When the Brain Lies about Important Work.
I’m not “feeling it” today.
If your work or active project this week has you feeling like that… this is for you.
Work is personal.
I mean it requires something in you to come out. And that isn’t always easy.
Point in case: All the newsletter articles challenge me, they are not easy to create.
I face The Resistance every time I sit down to write these.
My process is messy.
I can tell myself this is art and I only see a blank canvas every time I open the document to write. I can tell myself this is not a good time, and I don’t feel inspired. Classic examples of The Resistance in action. I stare at the blank document and ask myself what’s the point?
I look at the clock and wonder when I should start.

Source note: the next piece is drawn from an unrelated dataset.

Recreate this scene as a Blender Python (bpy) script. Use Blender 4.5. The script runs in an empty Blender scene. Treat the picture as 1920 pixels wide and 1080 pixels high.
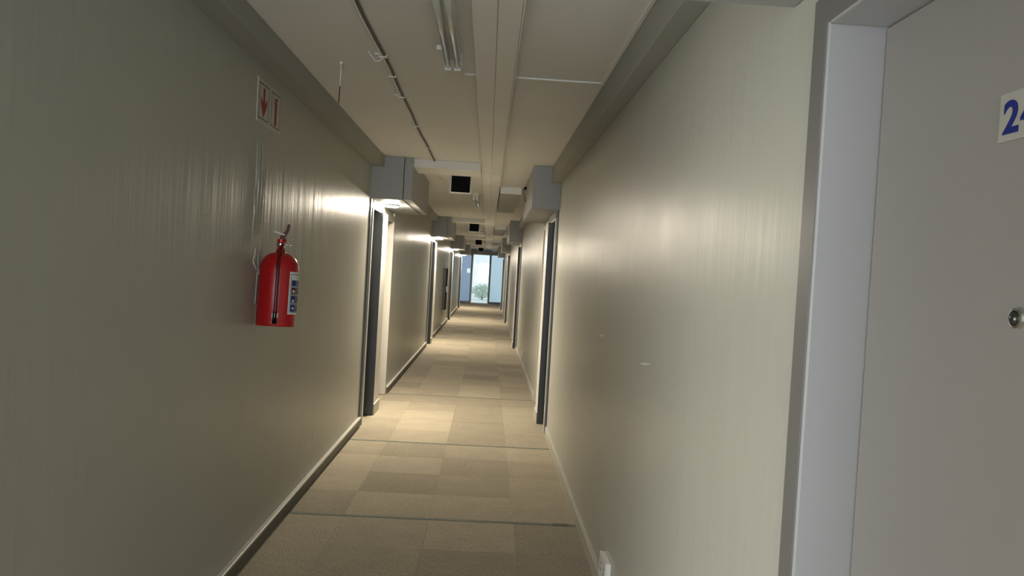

The time ticks by. To the point where I finally look at the clock again to justify that now it’s too late to start. I wouldn’t even be able to finish if I tried. So why even start?
I dilly-dally and dawdle.
I feel a little dopamine hit from this wording despite how little value it gives you. It “feels good” to say that clever phrase instead of just admitting that I am procrastinating. I put it in anyway.
To burn the clock even more I entertain thoughts on “dilly-dally and dawdle” and do a google search or two on these words and reflect on being a kid and transcribing an abridged dictionary ‘for fun’… Doing this is not productive, but it has a feeling of control and pseudo-productiveness.
“I can do what I want.” I tell myself. The clock doesn’t control me nor does the blank canvas.
“I can just stop right now, no one will ever know.” It’ll just be another day that I didn’t send an email.
"My inner critic tells me to delete it all."
Boom. Digital dust. Gone.
Starting over is not even required, just delete… and stop.
And to further my justifications, like a cherry on top of my excuse Sundae, I replay times I have shared my writing with others only to be told nobody cares about my thoughts and ideas, or even if they do, they are too busy to read all this.
“300 words of a nothing burger served up so far” I think to myself. Just delete it.
“A person’s attention and time is the greatest gift they can give” I think to myself, doubling down on how this is just a waste of your time and my time.
It’s painful. And there are pieces of truth in all this.
But.
I know that Sundays are the days when I write to you with my PS.
The PS is a “personal story”.
It means it is in fact, personal.
My hope is that you will slow down and chew on it.
Ideally you will ask yourself; What is he trying to tell me? Why does this matter?
This is the day I take something out of the emotional vault of my body of work, not just the intellectual “know how” stuff I share other days of the week. Things I have wrestled with that are the personal stories tied to getting stuff done.
The personal story is intended to encourage you.
The personal story should be applicable to a situation in your life right now.
The personal story should reveal a pattern just beneath my specific details. After all my story is just icing on the cake, my sprinkles may differ, but the cake itself is universal – right?
The personal story should entertain to some degree, and help you see the real unvarnished me.
But, ultimately, the personal story should help you GSD.
Ha! GSD – getting stuff done.
I can’t help but chuckle as I share some of the principles that guide my Sunday writing process.
The irony is not lost on how I ‘need’ to GSD and yet I am doing anything and everything but GSD.
Until.
I come back to the reason for all this.